## Required work
List every line in this data where the string "part" occurs.

⁂

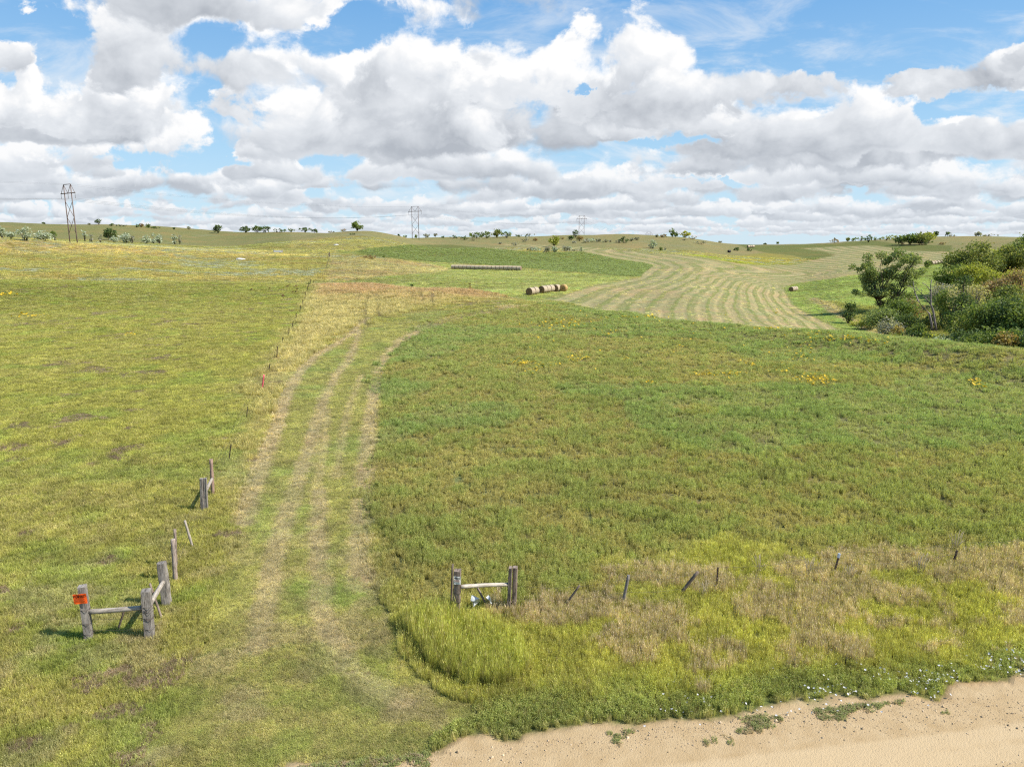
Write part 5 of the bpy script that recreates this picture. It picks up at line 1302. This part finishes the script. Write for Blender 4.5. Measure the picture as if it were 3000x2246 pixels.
# kind, photo column, foot row, width, height (photo pixels), tone, label
PLANTS = [
 # silver shrubs below the left-hand hill
 ('bush',8,699,28,32,'olive','silver-leaved shrub cut by the picture edge below the hill'), ('bush',31,700,24,22,'olive','lower silver shrub touching the cut one'),
 ('bush',77,705,52,39,'olive','largest silver shrub on the pasture hill'), ('bush',129,706,46,31,'olive','broad silver shrub next to the largest one'),
 ('bush',158,699,24,21,'green','olive-green shrub behind the broad silver shrub'), ('bush',161,706,11,15,'grey','small grey sapling at the end of the silver shrubs'),
 ('bush',249,708,17,31,'olive','thin wispy silver shrub first past the tall pylon'), ('bush',270,710,15,22,'grey','small grey shrub second past the tall pylon'), ('bush',295,711,14,27,'grey','narrow grey shrub beside the dark round tree'),
 ('tree',325,704,49,34,'dark','dark round tree among the silver shrubs'), ('bush',335,711,20,19,'olive','silver shrub in front of the dark round tree'),
 ('bush',369,712,30,29,'olive','first silver shrub beyond the dark round tree'), ('bush',387,713,17,24,'grey','grey shrub leaning on the first silver one'),
 ('bush',429,713,24,24,'olive','fan-shaped silver shrub standing alone'), ('bush',451,714,19,29,'olive','taller silver shrub of the touching pair'), ('bush',468,714,24,27,'olive','rounder silver shrub of the touching pair'),
 ('bush',512,715,18,27,'olive','taller of the last two silver shrubs'), ('bush',527,715,15,24,'grey','shorter of the last two silver shrubs'),
 # left skyline
 ('tree',290,659,21,17,'dark','small tree on the skyline right of the tall pylon'), ('bush',129,656,9,5,'dark','tiny dark bush on the skyline before the tall pylon'), ('bush',263,659,12,5,'grey','low bush on the skyline by the small tree'),
 ('bush',327,662,16,7,'dark','low dark clump over the dark round tree'), ('bush',357,663,26,6,'dark','flat dark clump on the skyline'), ('tree',402,666,15,9,'dark','first of two dark trees on the sloping skyline'),
 ('tree',415,666,13,11,'rust','brownish tree touching the first dark skyline tree'), ('tree',434,668,17,12,'green','green tree on the sloping skyline'), ('bush',455,670,22,7,'dark','low clump trailing from the green skyline tree'),
 ('bush',510,672,16,6,'dark','small dark bump on the skyline dip'), ('tree',554,675,10,11,'grey','thin pale sapling on the skyline dip'),
 ('tree',639,684,31,24,'dark','lone bushy tree standing below the skyline'), ('tree',722,682,36,19,'dark','first broad tree of the skyline grove'),
 ('tree',752,682,30,20,'green','leafy tree in the middle of the skyline grove'), ('tree',776,682,30,19,'dark','dark tree ending the skyline grove'), ('bush',818,681,38,12,'dark','low dark thicket beyond the skyline grove'),
 ('tree',853,680,34,11,'green','wide low tree beyond the thicket'), ('tree',895,679,34,15,'dark','dark tree next before the last of the grove'), ('tree',923,679,24,11,'dark','small dark tree last of the grove'), ('bush',972,677,22,5,'grey','faint low bushes before the flat-topped tree'),
 ('bush',1008,677,17,8,'rust','reddish bush beside the flat-topped tree'), ('tree',1045,678,41,28,'green','flat-topped tree crowning the hill'), ('bush',1034,688,24,5,'dark','low shrub just under the flat-topped tree'),
 ('bush',1168,687,11,6,'dark','small dark bush before the second pylon'), ('bush',1188,688,17,7,'green','green bush close before the second pylon'), ('bush',1220,691,12,9,'green','bush between the legs of the second pylon'), ('bush',1249,693,21,11,'grey','grey bush just after the second pylon'),
 ('tree',1276,694,9,11,'grey','thin sapling after the second pylon'), ('bush',1299,697,11,6,'dark','dark tuft on the skyline after the sapling'), ('bush',1330,699,44,9,'dark','flat dark thicket on the middle skyline'), ('bush',1362,703,26,11,'dark','dark rounded bush under the middle grove'),
 ('bush',1390,705,36,11,'grey','grey scrub at the foot of the middle grove'), ('tree',1395,699,40,18,'green','first tree of the middle grove'), ('tree',1424,698,34,19,'green','second tree of the middle grove'), ('tree',1455,697,28,25,'mix','tallest tree of the middle grove'), ('tree',1482,697,30,17,'green','last tree of the middle grove'),
 ('bush',1465,715,12,7,'grey','small grey bush on the slope below the middle grove'),
 ('bush',1520,694,20,7,'dark','dark bush starting the next skyline rise'), ('bush',1552,692,38,8,'dark','long dark bush on the next skyline rise'),
 # shrubby hill
 ('bush',1539,708,32,14,'grey','grey shrub at the near end of the shrubby hill'), ('bush',1568,706,22,10,'rust','reddish shrub beside the first grey one'), ('tree',1624,722,32,31,'lime','yellow-green tree above the bale field'), ('bush',1648,701,14,7,'rust','small reddish bush behind the yellow-green tree'),
 ('tree',1685,699,18,24,'dark','narrow dark tree beside the third pylon'), ('bush',1673,704,18,14,'dark','dark bush at the foot of the narrow tree'), ('bush',1697,706,22,15,'rust','brown bush under the third pylon'), ('bush',1678,713,18,7,'grey','low grey bush below the narrow dark tree'),
 ('bush',1717,711,22,11,'grey','grey bush first along the hill scrub'), ('bush',1735,709,24,11,'olive','silver bush along the hill scrub'), ('bush',1753,708,22,10,'grey','grey bush beside the silver hill bush'), ('bush',1773,710,24,8,'grey','low spreading bush along the hill scrub'), ('bush',1787,709,12,6,'grey','smallest bush ending the hill scrub'),
 ('bush',1812,711,22,10,'grey','grey bush before the dark twin bushes'), ('bush',1829,712,32,17,'dark','dark leafy bush on the open hill'), ('bush',1849,707,18,9,'grey','grey bush beside the dark leafy one'), ('bush',1868,704,22,9,'grey','grey bush highest on the open hill'),
 ('bush',1922,695,14,9,'grey','small bush before the tall hilltop tree'), ('bush',1944,696,22,10,'rust','brown bush beside the tall hilltop tree'), ('tree',1969,696,19,27,'green','tall narrow hilltop tree'), ('tree',1979,695,14,14,'dark','short dark tree against the tall hilltop tree'), ('tree',2005,696,33,19,'yellow','bright yellow tree on the hilltop'), ('bush',2029,701,32,9,'rust','reddish scrub trailing from the yellow tree'),
 ('bush',1912,727,25,23,'olive','round silver shrub alone on the dry hill'), ('bush',1935,735,15,11,'green','small green shrub below the round silver one'), ('bush',1948,733,8,8,'grey','tiny grey shrub beside the small green one'),
 ('bush',2005,704,14,4,'grey','flat grey mat under the yellow tree'), ('bush',2054,716,42,11,'grey','long grey shrub on the dry hill'), ('bush',2110,709,14,5,'grey','low grey bush on the hill brow'), ('bush',2160,735,25,9,'dark','dark low shrub near the black bale'), ('bush',2191,736,20,8,'dark','dark shrub with a bare snag near the hill edge'),
 # scrub row above the second alfalfa field
 ('bush',1510,720,42,10,'grey','grey thicket left end of the scrub row'), ('bush',1554,734,22,11,'grey','small grey shrub starting the scrub row'), ('bush',1570,737,25,13,'olive','silver shrub second in the scrub row'), ('bush',1601,740,28,16,'grey','broad grey shrub in the scrub row'), ('bush',1625,739,28,17,'olive','tallest silver shrub in the scrub row'),
 ('bush',1654,735,32,14,'grey','spreading grey shrub in the scrub row'), ('bush',1668,734,15,12,'olive','upright silver shrub in the scrub row'), ('bush',1685,736,18,8,'grey','low grey shrub late in the scrub row'), ('bush',1702,736,14,14,'olive','round silver shrub ending the scrub row'),
 ('bush',1082,759,38,13,'rust','rust-red bush on the tan tongue of grass'), ('bush',1124,755,10,6,'green','little green bush beside the rust-red one'),
 # far right skyline
 ('tree',2279,715,10,8,'green','tiny lone tree on the far field edge'), ('bush',2242,716,12,4,'dark','tiny dark bush on the far field edge'), ('bush',2445,711,34,12,'rust','dark reddish thicket at the far field corner'), ('tree',2484,706,14,13,'mix','small pale tree after the reddish thicket'), ('bush',2498,706,17,9,'green','green bush after the small pale tree'),
 ('tree',2521,706,31,13,'green','round green tree on the far ridge'), ('tree',2545,711,17,22,'dark','dark upright tree on the far ridge'), ('tree',2565,705,31,12,'green','low green tree behind the dark upright one'), ('tree',2596,704,31,13,'mix','broad pale-green tree on the far ridge'), ('tree',2627,704,40,16,'lime','bright green tree before the ridge grove'),
 ('tree',2641,717,42,26,'dark','dark front tree of the ridge grove'), ('tree',2666,718,44,32,'green','second tree of the ridge grove'), ('tree',2692,717,44,35,'mix','third and highest tree of the ridge grove'), ('tree',2718,711,38,29,'lime','yellow-green tree of the ridge grove'), ('bush',2700,718,46,16,'dark','dark undergrowth edging the ridge grove'),
 ('tree',2740,696,14,18,'dark','thin dark tree behind the ridge grove'), ('tree',2776,693,11,13,'dark','little dark tree on the bare ridge'), ('bush',2789,693,32,6,'grey','low grey scrub on the bare ridge'), ('tree',2855,691,13,10,'grey','first of two small ridge trees'), ('tree',2864,690,13,13,'grey','taller of two small ridge trees'), ('bush',2893,691,38,7,'mix','rounded thicket mound on the bare ridge'),
 ('bush',2760,717,18,8,'rust','brown scrub below the bare ridge'), ('tree',2716,787,26,24,'green','lone round tree on the wet meadow'),
]
COTTON = [(-2.7,10.6,1.4),(2.5,11.0,1.5),(5.8,9.8,1.5),(3.6,8.4,1.4),(-4.2,8.2,1.5),(-5.7,8.7,.9),(-3.6,5.7,1.4),(-.8,7.5,1.5),(4.6,6.2,1.4),(3.0,3.7,1.5),(.5,5.2,1.3),(-2.6,3.5,1.2),(-4.9,3.9,.9),(1.0,2.6,1.3),(5.9,7.6,1.1),(.6,9.7,1.0)]
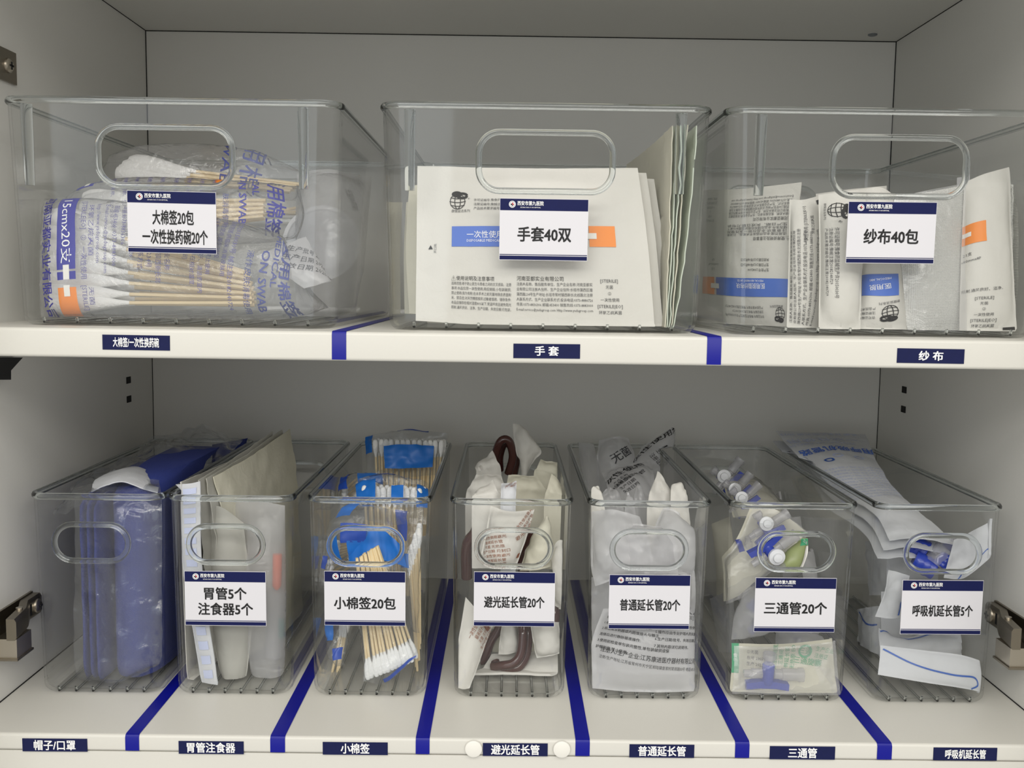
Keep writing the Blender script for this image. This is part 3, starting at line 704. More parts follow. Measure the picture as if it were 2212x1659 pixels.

⁂

## Output
Write part 5 of the bpy script that recreates this picture. It picks up at line 1302. This part finishes the script. Write for Blender 4.5. Measure the picture as if it were 3000x2246 pixels.
Keep writing the Blender script for this image. This is part 3, starting at line 704. More parts follow. Measure the picture as if it were 2212x1659 pixels.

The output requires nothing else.